Grow Up The Cats

In Grow Up The Cats, a cat isn’t something you raise — it’s something you plant, water, and harvest, like a crop that happens to meow. That single idea, treating kittens as a literal thing you farm rather than a pet you feed, is what separates this idle clicker from the usual pet-care format.

Planting a Cat in Grow Up The Cats

Your starting resource is a patch of fertile land, and the core loop asks you to tap it to plant, water, and eventually harvest a fully grown cat from the soil. It plays like a farming idle game on the surface, but the crop being harvested is a cat, which gives every stage of the loop a strange, deadpan humor that the game leans into rather than explains away.
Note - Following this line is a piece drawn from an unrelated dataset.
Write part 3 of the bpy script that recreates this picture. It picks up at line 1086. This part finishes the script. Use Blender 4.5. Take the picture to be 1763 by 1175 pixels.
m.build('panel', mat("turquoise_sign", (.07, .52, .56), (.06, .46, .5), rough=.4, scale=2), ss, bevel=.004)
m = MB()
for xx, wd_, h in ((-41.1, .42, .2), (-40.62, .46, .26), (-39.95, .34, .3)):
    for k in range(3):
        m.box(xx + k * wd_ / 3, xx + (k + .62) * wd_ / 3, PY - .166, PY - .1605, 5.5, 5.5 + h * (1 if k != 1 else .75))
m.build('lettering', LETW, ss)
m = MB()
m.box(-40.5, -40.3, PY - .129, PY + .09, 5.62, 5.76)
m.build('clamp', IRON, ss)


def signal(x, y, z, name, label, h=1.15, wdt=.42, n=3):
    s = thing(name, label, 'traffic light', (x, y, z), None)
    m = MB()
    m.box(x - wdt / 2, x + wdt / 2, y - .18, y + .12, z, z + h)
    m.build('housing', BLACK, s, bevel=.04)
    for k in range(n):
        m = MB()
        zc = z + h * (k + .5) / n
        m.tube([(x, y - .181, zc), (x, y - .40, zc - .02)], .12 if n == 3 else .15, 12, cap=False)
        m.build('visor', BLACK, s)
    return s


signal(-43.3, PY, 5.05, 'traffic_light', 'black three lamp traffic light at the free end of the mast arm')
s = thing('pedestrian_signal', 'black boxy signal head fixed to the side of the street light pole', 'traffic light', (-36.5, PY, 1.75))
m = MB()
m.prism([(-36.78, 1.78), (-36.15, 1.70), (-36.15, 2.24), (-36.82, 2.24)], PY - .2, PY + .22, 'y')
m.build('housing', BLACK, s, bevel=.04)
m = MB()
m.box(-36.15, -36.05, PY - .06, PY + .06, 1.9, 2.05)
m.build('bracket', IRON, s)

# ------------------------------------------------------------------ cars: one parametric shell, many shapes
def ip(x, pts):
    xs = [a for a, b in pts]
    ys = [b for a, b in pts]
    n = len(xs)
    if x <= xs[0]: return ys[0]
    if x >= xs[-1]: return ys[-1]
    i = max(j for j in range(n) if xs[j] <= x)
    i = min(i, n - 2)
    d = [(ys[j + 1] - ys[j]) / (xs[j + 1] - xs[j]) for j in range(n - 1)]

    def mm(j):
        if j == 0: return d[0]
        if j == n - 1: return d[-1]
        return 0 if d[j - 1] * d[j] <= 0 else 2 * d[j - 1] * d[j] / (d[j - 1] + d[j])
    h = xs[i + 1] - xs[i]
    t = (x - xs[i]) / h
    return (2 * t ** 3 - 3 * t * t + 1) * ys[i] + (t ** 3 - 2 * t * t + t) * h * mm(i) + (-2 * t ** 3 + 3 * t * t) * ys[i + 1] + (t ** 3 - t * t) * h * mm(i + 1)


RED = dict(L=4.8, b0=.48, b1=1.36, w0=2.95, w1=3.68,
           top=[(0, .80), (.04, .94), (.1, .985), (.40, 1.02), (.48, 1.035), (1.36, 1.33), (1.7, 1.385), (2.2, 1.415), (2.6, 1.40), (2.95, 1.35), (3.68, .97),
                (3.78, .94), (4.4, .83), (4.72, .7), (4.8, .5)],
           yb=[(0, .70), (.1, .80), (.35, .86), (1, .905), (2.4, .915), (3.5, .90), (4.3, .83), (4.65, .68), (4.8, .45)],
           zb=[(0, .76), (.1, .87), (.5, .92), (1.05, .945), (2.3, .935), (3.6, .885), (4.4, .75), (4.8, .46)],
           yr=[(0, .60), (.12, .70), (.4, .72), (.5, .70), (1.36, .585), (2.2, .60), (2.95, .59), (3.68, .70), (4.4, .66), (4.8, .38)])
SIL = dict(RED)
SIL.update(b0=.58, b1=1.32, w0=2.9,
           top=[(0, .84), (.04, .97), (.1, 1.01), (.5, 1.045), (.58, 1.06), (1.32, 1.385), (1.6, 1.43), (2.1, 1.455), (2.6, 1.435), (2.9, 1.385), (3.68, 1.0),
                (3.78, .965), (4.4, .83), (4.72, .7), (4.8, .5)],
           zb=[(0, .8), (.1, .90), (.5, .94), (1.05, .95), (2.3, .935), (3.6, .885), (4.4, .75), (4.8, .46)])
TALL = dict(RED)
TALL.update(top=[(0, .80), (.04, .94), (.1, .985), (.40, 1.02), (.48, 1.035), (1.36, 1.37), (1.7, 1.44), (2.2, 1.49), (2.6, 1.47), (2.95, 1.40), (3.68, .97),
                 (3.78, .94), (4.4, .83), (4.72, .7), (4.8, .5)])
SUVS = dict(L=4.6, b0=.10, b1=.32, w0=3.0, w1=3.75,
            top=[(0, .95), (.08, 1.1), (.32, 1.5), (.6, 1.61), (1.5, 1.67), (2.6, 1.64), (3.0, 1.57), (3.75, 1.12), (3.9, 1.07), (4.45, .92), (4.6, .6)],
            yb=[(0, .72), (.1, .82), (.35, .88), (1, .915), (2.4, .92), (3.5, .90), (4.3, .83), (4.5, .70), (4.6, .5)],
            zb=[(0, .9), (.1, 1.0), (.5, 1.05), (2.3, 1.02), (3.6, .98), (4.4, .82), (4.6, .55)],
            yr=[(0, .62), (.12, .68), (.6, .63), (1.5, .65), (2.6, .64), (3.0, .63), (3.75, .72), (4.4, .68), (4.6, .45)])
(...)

The Robocat Does the Repetitive Work

A robot cat companion is central to progressing past the early tapping stage. Upgrading the robocat lets it auto-tap on your behalf, which turns Grow Up The Cats from an active clicking game into something you can leave running while it keeps harvesting cats in the background — the same shift most idle games eventually make, just with a robot doing the labor instead of hired workers.

Fertilizer, Land, and New Breeds

  1. Fertilizer can be bought to boost how much your land earns per harvest.
  2. New lands unlock as you progress, expanding how much you can grow at once.
  3. Different cat breeds are discovered and collected along the way, giving the harvest loop a collection layer on top of the raw income numbers.

Breed discovery is what keeps the loop from feeling purely transactional — every new land or fertilizer upgrade is partly in service of finding a breed you haven’t grown yet, not just pushing the coin counter higher.

What Makes Grow Up The Cats Stand Out

What makes Grow Up The Cats stand out from other idle clickers isn’t its structure, which follows the genre’s usual tap-upgrade-automate rhythm closely. It’s the framing — a robocat helping you literally farm cats out of the ground is a strange enough premise that it carries the early game on novelty alone, before the fertilizer and land upgrades even kick in as a real progression system.

  1. Do I need to water the land manually forever? No — once the robocat is upgraded enough to auto-tap, watering and harvesting happen without you needing to click through every step.
  2. Does fertilizer or a new land unlock matter more early on? Fertilizer boosts what you’re already growing, while a new land expands capacity, so early progress usually benefits more from fertilizer until your existing land is fully optimized.

Grow Up The Cats earns its place in the idle-farming genre by committing fully to its own logic — cats are crops here, the robocat is your farmhand, and every fertilizer purchase is really just an investment in growing something a little stranger than wheat.